‘Low Bar’

Gates and Buffett are leading by example. The two richest Americans with a combined fortune of $156 billion, according to the Bloomberg Billionaires Index, have put more than $46 billion into the Gates foundation. Michael Bloomberg and three other co- founders of Bloomberg LP, the owner of Bloomberg News, have all signed the pledge.

Gates said in a 2010 interview with Fortune that he considered giving away half one’s fortune the “low bar.” But defining what constitutes half is difficult, a point exemplified by the estate of Albert Ueltschi.

A Kentucky-born pilot of Swiss ancestry, Ueltschi became a billionaire by selling his FlightSafety International pilot- training schools to Warren Buffett’s Berkshire Hathaway for stock that was valued at almost $2 billion when he died. He also developed a close friendship with Bill Gates.

When the pair asked him to join the Giving Pledge, Ueltschi didn’t hesitate. He pledged the majority of his fortune to fight blindness.

“I have never seen a hearse pulling a U-Haul trailer. You can’t take it with you,” Ueltschi wrote in his Giving Pledge letter dated Sept. 18, 2012.

He died one month later at age 95.

Estate Tax

In his will, Ueltschi commanded nothing go to charity if there was no U.S. estate tax, as had been the case two years prior.

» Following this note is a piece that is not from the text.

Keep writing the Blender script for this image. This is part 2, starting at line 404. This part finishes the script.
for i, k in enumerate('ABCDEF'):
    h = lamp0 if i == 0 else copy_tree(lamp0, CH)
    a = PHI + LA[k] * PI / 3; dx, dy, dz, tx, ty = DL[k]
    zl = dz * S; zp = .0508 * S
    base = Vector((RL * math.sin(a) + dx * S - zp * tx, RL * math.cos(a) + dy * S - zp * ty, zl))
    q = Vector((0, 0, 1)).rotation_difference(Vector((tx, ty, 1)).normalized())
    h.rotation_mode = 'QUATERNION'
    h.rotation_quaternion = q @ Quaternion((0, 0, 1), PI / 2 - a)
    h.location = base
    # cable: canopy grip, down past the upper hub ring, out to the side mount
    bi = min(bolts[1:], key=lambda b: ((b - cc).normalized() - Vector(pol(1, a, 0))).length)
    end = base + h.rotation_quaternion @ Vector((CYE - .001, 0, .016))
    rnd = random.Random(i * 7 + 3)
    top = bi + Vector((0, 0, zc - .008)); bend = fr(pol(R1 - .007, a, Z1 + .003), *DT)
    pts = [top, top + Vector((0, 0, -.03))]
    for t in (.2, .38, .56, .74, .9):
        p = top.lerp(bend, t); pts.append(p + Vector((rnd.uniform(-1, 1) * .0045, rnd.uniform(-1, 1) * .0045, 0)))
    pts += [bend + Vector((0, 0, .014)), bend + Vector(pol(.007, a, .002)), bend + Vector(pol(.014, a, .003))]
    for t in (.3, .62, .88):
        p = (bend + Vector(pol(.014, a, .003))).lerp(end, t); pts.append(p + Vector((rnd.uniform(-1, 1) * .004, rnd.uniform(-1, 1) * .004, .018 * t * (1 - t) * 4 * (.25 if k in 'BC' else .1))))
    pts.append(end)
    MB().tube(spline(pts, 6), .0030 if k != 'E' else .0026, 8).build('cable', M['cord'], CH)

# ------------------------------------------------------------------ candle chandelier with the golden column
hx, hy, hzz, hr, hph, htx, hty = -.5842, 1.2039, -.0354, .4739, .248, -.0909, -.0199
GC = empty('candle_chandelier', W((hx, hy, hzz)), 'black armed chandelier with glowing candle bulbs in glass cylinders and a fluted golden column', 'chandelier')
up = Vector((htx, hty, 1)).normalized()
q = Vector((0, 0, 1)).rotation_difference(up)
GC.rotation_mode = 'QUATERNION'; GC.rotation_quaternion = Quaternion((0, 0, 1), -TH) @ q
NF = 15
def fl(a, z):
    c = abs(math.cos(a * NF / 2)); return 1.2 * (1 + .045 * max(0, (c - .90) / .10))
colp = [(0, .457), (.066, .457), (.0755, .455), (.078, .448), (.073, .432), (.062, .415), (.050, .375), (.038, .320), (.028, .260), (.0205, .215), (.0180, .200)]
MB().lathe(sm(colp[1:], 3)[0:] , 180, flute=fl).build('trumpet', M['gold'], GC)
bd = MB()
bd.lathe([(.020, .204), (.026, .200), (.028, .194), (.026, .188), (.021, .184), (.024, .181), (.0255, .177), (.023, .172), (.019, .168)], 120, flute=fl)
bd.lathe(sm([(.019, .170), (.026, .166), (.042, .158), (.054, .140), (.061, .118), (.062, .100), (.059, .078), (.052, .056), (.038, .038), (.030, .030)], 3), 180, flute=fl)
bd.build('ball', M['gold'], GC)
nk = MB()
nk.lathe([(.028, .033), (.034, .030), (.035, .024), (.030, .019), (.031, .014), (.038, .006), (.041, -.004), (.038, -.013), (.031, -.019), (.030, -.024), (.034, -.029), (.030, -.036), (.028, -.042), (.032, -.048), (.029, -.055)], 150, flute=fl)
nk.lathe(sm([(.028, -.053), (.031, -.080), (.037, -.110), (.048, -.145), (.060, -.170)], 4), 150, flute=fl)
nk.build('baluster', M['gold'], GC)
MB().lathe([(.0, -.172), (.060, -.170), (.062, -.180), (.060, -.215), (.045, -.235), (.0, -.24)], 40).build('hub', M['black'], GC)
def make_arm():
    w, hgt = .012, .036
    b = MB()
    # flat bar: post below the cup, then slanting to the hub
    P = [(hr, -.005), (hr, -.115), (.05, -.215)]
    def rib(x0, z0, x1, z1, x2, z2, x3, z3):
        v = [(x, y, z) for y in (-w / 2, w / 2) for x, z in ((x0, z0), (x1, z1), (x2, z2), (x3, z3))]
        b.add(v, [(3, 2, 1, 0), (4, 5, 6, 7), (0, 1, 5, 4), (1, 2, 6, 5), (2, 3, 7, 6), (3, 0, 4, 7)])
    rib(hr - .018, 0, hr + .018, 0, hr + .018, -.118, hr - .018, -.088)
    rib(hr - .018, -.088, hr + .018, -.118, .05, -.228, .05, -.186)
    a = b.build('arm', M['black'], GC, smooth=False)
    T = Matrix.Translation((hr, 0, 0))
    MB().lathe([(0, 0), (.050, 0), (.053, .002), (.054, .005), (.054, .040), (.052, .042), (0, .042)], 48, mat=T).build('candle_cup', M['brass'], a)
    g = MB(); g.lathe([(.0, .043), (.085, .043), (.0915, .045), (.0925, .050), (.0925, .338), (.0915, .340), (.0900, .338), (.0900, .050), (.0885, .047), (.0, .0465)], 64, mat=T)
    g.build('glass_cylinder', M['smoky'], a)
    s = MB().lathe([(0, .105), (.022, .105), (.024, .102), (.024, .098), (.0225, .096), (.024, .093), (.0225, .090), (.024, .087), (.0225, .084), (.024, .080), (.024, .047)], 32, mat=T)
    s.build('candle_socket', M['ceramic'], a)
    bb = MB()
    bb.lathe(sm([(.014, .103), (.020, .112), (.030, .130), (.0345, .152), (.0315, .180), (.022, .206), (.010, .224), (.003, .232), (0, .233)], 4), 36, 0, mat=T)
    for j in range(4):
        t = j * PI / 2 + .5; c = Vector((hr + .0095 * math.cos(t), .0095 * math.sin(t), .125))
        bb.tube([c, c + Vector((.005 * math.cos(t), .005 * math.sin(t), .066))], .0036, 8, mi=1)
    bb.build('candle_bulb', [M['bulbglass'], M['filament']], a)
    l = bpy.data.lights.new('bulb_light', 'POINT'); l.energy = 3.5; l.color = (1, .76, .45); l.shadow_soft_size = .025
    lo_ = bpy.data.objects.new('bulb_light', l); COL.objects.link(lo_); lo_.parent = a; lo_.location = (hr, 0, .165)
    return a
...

Because an estate tax was in effect, it triggered a clause that one-third of his estate go to charity.

All told, in life and death the billionaire gave $260 million away. Another $200 million will come once the Internal Revenue Service issues final acceptance of the estate’s tax return, his son James said in a phone interview. Once that happens, his father will have met the Giving Pledge, the younger Ueltschi said.